Riddle me this: what’s more resilient than denim? Nothing. So even if you get sucked into the mud pit, find yourself covered in hot dog toppings, and or have an unfortunate mishap at the Port-A-Potty (and look: we’ve all been there), your jeans will rally. They will survive. They will not fail you. And they don’t even need to be top of the line: Joe Fresh offers a distressed denim short you can roll up for $29, while American Eagle has built an empire on jeans. The world is yours. Bonus points if they’re stretchy.

7. A Blanket Scarf

That’s right, a blanket scarf. First: it can act as a cape, and capes are phenomenal. Second, in moments of not wanting to sit on the ground, it can (nay, will) double as a straight-up blanket -- without you having to cart around an actual blanket. You can still pick up this go-to at Urban Outfitters for about $44, or you can congratulate yourself for already buying a blanket scarf this winter.

8. A Hoodie

You have one, I have one -- we all have one. Make your Mom proud and bring a jacket that goes with literally everything. (Especially since you can score a zip-up for about $24.95 at chains like H&M.)

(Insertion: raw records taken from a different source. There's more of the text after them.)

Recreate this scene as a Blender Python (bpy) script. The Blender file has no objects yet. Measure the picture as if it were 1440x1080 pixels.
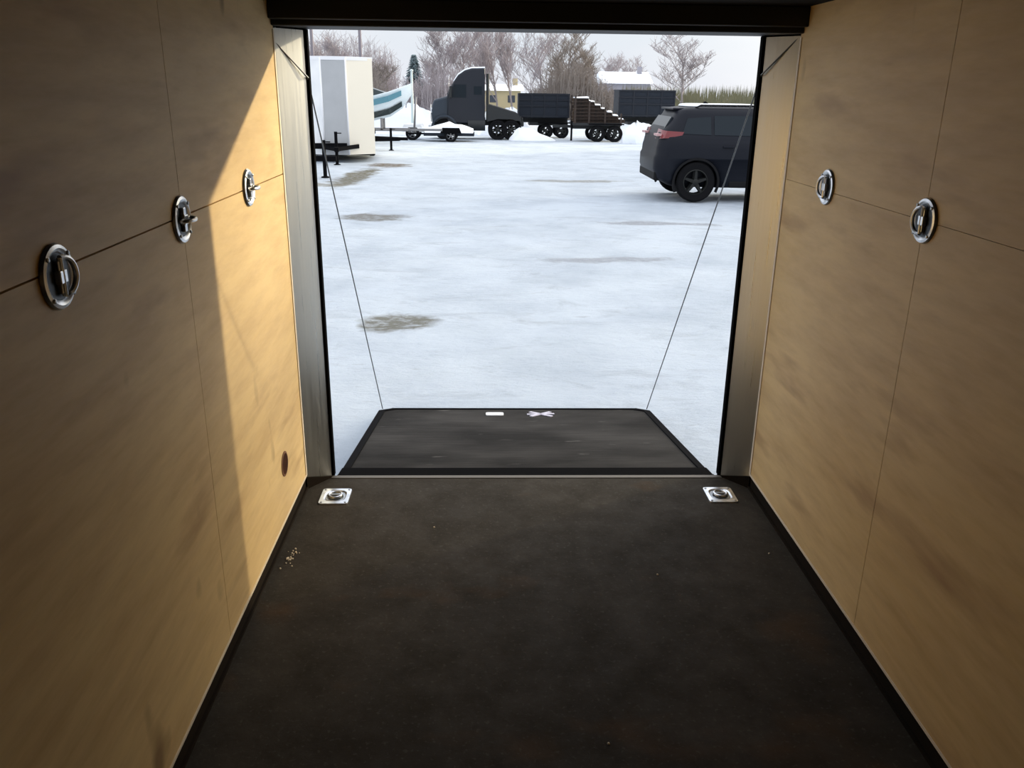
import bpy, bmesh, math, random
from mathutils import Vector, Matrix
random.seed(7)
S = bpy.context.scene
SKY_TOP, GLOW = 1.9, 10.0
GROVE_STEMS, GROVE_TWIGS = 250, 75  # density of the added grove that filters the sun
COL = S.collection
PI = math.pi

# ------------------------------------------------------------------ camera
cam_d = bpy.data.cameras.new('camera')
cam = bpy.data.objects.new('camera', cam_d)
COL.objects.link(cam)
cam_d.sensor_width = 36.0
cam_d.lens = 36.0 * 1181 / 1440
cam_d.clip_start = 0.02
cam_d.clip_end = 3000
Rm = Matrix(((0.9994837, -0.0021198, -0.0320599), (-0.0295369, 0.3320902, -0.9427850), (0.0126453, 0.9432452, 0.3318562)))
cam.matrix_world = Matrix.Translation((0, 0, 1.64)) @ Rm.to_4x4()
S.camera = cam

# ------------------------------------------------------------------ sky, sun, exposure
S.view_settings.view_transform = 'Standard'
S.view_settings.look = 'None'
S.view_settings.gamma = 1.0
S.view_settings.exposure = 0.12
S.view_settings.use_curve_mapping = False
S.cycles.diffuse_bounces = 8
S.cycles.max_bounces = 16

W = bpy.data.worlds.new('world')
S.world = W
W.use_nodes = True
nt = W.node_tree
nt.nodes.clear()
tc = nt.nodes.new('ShaderNodeTexCoord')
sep = nt.nodes.new('ShaderNodeSeparateXYZ')
rmp = nt.nodes.new('ShaderNodeValToRGB')
rmp.color_ramp.elements[0].position = 0.0
rmp.color_ramp.elements[0].color = (0.86, 0.89, 0.97, 1)
rmp.color_ramp.elements[1].position = 0.5
rmp.color_ramp.elements[1].color = (0.84, 0.88, 0.96, 1)
e = rmp.color_ramp.elements.new(0.05)
e.color = (0.84, 0.90, 0.97, 1)
noi = nt.nodes.new('ShaderNodeTexNoise')
noi.inputs['Scale'].default_value = 4
noi.inputs['Detail'].default_value = 5
mp = nt.nodes.new('ShaderNodeMapping')
mp.inputs['Scale'].default_value = (1, 1, 4)
mx = nt.nodes.new('ShaderNodeMix')
mx.data_type = 'RGBA'
mr = nt.nodes.new('ShaderNodeMapRange')
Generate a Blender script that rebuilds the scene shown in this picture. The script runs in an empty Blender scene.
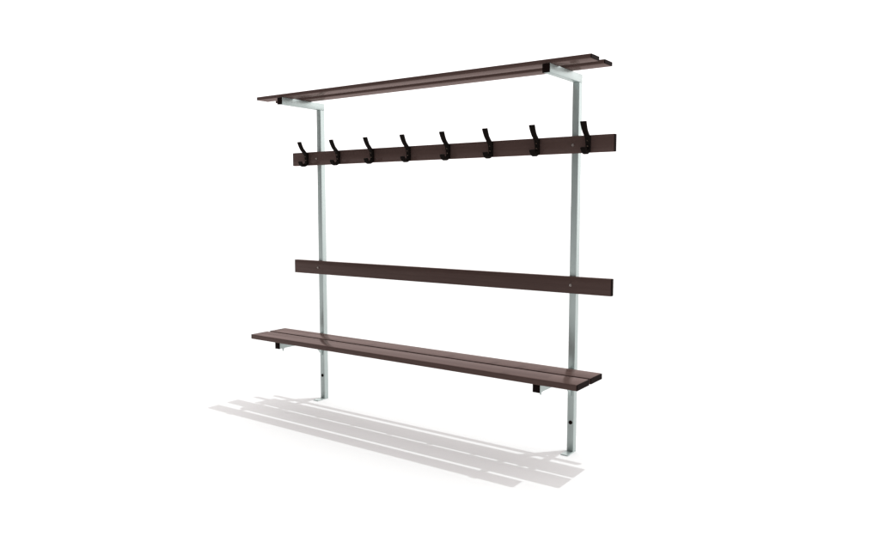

9. An Expression Of Discontent

We’re not here to discredit what music festivals have to offer, and we’re not here to make anybody feel bad for thoroughly enjoying them. But when it’s warm, and it’s crowded, and you begin to forget why you did this to yourself, channel it into an expression that will ensure several feet of free space around you at all times: discontent. Pure, solid discontent that will intimidate anyone who feels like talking when you don’t (and will make enough strangers uncomfortable that they’ll give up their free space in the bathroom line, just so you’ll go away). Smiling is wonderful. But so is the opposite. And if you’re somebody who’s at said festival in socks, shoes, and a rain slicker already, you know this expression well, and I commend you for it.